From the above-discussed results, we observe that the accuracy of the proposed model and other state-of-the-art reaches up to 82%. This is because the energy fingerprint of the three cooling system components is similar. These three components are the condenser, evaporator, and expansion valve. The condenser and evaporator are coils; they both have identical energy footprints. The working of the expansion valve is to control the flow to the evaporator, the energy footprint of the expansion valve is low, and due to a fault in the expansion valve, the evaporator does not perform its expected function. Hence, the footprint of the evaporator is added to the energy footprint of the expansion valve. These reasons make it difficult for the ML model to distinguish between the three with high accuracy.
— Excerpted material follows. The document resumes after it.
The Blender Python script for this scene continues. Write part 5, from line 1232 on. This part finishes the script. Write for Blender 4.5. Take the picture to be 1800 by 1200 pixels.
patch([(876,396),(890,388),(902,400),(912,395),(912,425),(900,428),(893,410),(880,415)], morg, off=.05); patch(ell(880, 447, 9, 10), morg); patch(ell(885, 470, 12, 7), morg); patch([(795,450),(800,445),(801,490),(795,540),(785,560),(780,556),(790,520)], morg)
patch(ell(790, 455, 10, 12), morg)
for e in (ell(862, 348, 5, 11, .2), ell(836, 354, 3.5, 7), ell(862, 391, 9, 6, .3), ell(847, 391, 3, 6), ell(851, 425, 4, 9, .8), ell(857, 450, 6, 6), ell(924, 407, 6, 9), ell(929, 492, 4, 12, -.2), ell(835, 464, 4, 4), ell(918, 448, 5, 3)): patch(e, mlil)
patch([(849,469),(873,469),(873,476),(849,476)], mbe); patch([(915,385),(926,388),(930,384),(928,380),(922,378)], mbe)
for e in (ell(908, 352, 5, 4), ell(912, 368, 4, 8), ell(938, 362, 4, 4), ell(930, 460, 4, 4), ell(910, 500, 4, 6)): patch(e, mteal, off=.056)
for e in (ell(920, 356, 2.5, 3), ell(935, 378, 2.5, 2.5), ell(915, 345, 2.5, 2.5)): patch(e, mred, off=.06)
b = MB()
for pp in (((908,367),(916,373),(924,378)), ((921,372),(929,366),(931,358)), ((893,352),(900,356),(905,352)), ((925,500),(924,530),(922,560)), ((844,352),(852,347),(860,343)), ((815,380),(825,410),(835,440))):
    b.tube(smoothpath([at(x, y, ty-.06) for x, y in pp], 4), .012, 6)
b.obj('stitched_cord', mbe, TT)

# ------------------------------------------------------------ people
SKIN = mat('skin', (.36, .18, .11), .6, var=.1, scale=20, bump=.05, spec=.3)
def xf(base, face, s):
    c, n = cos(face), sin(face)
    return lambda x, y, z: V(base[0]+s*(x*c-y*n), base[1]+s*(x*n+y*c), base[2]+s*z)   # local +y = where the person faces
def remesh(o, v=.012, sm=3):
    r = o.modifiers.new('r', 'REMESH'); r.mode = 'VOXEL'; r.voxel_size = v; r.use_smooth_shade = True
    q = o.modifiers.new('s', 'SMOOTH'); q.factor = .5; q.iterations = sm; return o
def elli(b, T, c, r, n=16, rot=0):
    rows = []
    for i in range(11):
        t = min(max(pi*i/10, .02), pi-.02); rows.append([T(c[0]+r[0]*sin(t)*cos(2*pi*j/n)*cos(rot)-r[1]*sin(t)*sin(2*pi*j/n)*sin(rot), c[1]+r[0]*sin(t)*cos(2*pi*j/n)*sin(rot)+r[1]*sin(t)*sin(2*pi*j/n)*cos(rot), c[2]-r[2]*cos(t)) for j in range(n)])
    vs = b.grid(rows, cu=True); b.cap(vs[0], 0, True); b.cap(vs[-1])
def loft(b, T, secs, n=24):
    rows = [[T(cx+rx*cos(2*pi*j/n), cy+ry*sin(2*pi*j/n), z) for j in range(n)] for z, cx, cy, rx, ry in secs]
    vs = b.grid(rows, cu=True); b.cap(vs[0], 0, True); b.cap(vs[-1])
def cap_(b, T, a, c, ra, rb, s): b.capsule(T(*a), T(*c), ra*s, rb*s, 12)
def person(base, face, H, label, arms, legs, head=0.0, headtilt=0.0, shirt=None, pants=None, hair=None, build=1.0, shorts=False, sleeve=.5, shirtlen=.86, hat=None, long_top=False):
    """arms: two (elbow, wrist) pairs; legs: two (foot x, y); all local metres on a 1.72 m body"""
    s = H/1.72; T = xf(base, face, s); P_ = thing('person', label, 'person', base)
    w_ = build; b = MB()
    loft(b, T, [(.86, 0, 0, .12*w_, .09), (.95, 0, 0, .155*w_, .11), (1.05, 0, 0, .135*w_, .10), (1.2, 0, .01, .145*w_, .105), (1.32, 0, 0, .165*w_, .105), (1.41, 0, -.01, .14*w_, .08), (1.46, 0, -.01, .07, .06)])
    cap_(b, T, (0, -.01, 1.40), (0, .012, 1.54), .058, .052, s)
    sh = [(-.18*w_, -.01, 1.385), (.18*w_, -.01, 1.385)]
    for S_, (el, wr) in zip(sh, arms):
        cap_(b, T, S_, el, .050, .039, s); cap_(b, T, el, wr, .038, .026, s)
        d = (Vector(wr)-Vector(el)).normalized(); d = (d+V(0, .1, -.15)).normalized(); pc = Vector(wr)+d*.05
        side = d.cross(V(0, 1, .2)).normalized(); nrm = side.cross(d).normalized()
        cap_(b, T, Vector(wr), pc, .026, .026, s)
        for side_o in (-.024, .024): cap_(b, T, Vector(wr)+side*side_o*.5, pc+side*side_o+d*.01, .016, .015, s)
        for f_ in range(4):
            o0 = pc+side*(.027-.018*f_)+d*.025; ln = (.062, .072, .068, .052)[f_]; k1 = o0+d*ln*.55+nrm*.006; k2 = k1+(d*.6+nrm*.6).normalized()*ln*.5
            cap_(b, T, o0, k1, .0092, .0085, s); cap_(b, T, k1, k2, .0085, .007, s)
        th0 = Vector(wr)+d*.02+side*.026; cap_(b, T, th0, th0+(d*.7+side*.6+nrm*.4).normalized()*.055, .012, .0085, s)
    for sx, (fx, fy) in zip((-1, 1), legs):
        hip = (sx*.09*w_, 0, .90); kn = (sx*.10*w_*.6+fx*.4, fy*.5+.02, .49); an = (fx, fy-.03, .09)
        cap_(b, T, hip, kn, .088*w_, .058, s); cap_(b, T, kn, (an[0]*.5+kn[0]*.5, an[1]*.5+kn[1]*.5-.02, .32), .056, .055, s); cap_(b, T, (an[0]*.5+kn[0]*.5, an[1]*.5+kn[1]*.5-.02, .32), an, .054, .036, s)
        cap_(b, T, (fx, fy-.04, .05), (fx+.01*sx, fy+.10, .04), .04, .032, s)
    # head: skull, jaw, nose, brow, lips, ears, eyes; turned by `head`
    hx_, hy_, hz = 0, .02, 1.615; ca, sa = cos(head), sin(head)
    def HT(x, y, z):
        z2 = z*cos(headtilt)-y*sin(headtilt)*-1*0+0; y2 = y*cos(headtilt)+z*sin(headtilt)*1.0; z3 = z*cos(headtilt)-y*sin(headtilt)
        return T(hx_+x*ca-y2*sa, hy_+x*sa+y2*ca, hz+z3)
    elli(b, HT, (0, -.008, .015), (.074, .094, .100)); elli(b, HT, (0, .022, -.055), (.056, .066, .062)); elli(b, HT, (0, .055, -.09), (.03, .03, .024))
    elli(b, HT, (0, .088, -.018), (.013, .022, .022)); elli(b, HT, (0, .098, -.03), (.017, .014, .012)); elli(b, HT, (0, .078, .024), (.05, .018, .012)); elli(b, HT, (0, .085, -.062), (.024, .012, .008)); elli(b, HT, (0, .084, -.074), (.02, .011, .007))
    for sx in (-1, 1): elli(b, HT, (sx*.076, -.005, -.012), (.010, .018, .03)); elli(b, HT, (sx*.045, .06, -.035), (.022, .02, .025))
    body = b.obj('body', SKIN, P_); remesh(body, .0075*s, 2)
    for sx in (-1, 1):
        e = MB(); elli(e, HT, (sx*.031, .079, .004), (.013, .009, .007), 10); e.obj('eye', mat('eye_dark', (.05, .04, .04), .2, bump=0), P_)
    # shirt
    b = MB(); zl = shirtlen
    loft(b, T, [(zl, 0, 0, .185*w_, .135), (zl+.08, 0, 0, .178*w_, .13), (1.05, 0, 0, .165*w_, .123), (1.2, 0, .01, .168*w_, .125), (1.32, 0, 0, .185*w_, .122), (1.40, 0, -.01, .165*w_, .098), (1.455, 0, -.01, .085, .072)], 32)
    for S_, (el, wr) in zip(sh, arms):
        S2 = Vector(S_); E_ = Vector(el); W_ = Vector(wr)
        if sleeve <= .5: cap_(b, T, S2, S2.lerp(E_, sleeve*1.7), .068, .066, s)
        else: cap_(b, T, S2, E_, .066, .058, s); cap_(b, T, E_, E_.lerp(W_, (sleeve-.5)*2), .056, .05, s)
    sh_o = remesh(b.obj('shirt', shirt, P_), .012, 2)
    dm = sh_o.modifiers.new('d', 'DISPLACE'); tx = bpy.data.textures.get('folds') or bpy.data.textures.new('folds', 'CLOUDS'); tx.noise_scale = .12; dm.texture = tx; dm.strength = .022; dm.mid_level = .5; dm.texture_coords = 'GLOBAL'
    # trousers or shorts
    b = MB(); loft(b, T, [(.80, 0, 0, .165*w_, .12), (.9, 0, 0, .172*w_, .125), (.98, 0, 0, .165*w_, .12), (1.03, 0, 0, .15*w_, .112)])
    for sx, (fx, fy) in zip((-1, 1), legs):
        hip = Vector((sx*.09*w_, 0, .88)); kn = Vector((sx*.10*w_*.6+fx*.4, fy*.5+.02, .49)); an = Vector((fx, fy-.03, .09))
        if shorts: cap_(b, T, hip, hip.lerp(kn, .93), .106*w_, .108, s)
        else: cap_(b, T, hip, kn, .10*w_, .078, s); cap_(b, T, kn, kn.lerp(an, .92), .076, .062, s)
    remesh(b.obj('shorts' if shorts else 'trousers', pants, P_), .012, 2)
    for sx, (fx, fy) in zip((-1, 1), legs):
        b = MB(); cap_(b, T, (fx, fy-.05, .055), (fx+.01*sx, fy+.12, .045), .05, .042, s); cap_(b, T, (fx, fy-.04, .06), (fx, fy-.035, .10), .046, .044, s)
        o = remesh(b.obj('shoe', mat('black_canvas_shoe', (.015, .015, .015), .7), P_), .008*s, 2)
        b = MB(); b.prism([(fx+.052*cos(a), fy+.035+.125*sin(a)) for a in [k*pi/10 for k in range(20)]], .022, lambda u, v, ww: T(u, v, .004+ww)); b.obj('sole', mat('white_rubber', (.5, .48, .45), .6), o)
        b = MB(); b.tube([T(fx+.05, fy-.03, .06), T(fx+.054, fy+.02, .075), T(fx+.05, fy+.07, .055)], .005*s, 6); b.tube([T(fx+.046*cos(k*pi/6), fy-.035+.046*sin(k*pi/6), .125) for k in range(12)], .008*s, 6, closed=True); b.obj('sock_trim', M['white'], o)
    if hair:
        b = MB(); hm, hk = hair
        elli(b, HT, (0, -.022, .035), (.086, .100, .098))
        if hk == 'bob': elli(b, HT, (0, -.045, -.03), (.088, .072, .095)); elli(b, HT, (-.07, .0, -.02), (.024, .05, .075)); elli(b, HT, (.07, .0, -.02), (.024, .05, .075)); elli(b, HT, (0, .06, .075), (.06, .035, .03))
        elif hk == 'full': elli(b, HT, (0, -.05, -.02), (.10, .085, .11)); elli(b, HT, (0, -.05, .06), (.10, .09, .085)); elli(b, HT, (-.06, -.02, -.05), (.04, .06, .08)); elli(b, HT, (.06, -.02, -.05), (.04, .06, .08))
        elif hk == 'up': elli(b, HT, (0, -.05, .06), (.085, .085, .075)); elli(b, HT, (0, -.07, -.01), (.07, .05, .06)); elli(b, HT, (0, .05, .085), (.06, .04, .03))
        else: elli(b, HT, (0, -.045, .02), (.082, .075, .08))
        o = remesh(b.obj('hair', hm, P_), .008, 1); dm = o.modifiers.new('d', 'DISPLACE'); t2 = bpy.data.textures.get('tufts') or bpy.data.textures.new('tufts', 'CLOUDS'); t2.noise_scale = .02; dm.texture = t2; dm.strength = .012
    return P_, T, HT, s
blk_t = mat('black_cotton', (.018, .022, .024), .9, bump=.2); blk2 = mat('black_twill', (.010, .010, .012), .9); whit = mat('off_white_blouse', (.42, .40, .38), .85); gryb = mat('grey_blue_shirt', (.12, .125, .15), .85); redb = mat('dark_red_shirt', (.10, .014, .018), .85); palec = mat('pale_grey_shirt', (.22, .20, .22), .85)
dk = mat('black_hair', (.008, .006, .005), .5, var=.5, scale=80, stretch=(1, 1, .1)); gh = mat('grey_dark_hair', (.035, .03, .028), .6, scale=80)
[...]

Combining these three classes, we obtain an accuracy score of 1 with the proposed NN-DBSCAN.

Figure 7 depicts the performance of the proposed three staged techniques with an average accuracy score of 0.82 and an average $F_1$ score of 0.73 in six unique simulated deployments. In the six deployment scenarios, we consider both ductless-split and ducted-centralized cooling systems with external temperatures of $26^\circ C$, $32^\circ C$, and $38^\circ C$. Figure 7 shows that our proposed approach works with different cooling systems in different environments after a single training. With our proposed solution, we observe a confidence interval of $0.82 \pm 0.02$ for accuracy with a confidence level of $95\%$. This represents that the proposed technique will classify with an accuracy of 0.80 to 0.82 for $95\%$ of times.

Efficacy of the proposed interventions

We further evaluate our proposed technique concerning energy savings when the user takes the suggested action. Here, we observe the maximum energy savings of up to $68\%$ with a mean energy savings of 34%. Early identification of faulty parts leads to a reduction in repair and downtime of the cooling systems. It also saves the repair cost because the early identification prevents the complete damage of the faulty part.